The Martha we meet in today’s gospel reading is a woman of remarkable faith. Martha draws us into this entirely new perspective, responding to Jesus’ question “do you believe this?”  She comes out with a startling declaration of faith “Yes, Lord, I believe that you are the Messiah, the Son of God, the one coming into the world”.

And then, we‘re shown this declaration of faith for real. John describes a man four days dead coming back to life. But what’s John really telling us? Lazarus was thoroughly dead. Mary, Martha and some of the Jews all tell Jesus his death could have been avoided, after all they’d seen a blind man healed and much more. Jesus could have prevented this death.

But Jesus perspective isn’t that he could have prevented death. No, Jesus puts death into its proper perspective. The life given back to Lazarus helps us see Jesus more clearly. In the story of Lazarus we see the full effect of the life that was and is the light of all people. Lazarus is not a dead man walking, but a life now fully alive.

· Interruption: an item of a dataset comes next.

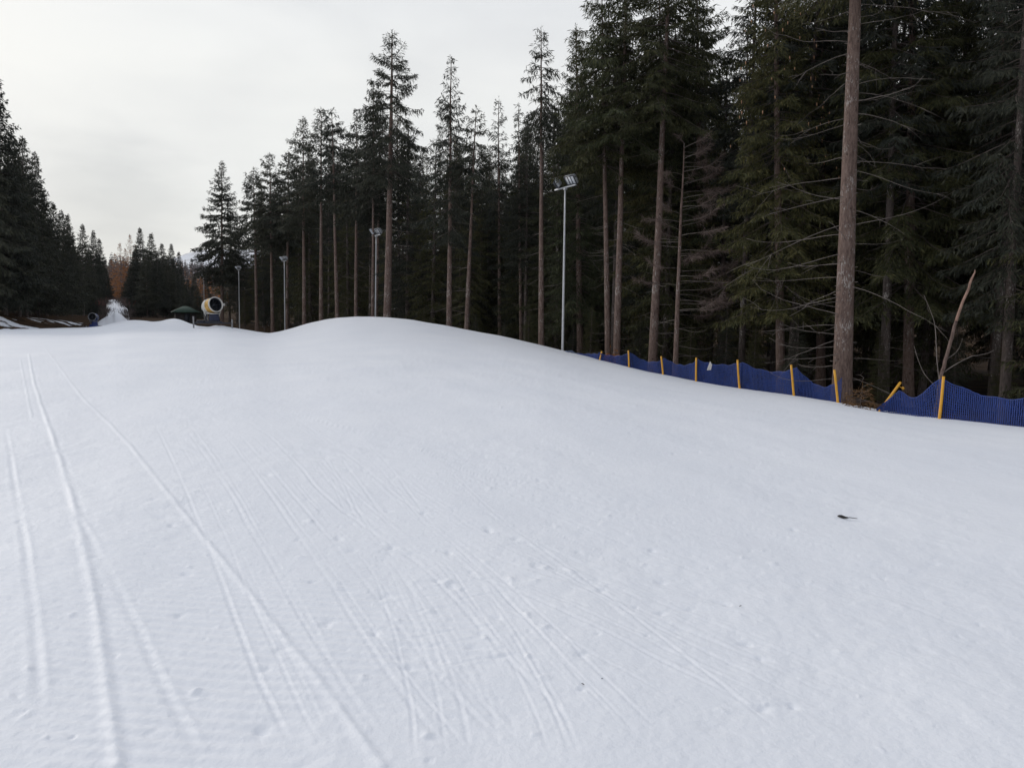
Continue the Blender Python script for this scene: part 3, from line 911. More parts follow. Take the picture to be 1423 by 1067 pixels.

A man called into life by the word through whom all things came into being.

And this morning, we come to meet Jesus the living word and are called into a life to be lived fully alive, unbound and free.

We face the same question posed by Jesus of Martha, “those who believe in me, even though they die, will live, and everyone who lives and believes in me will never die. Do you believe this?”

As we move today into passion tide we are invited to seek Jesus and his perspective – a perspective that took him to the cross that we believing in him might truly live and never die. Amen.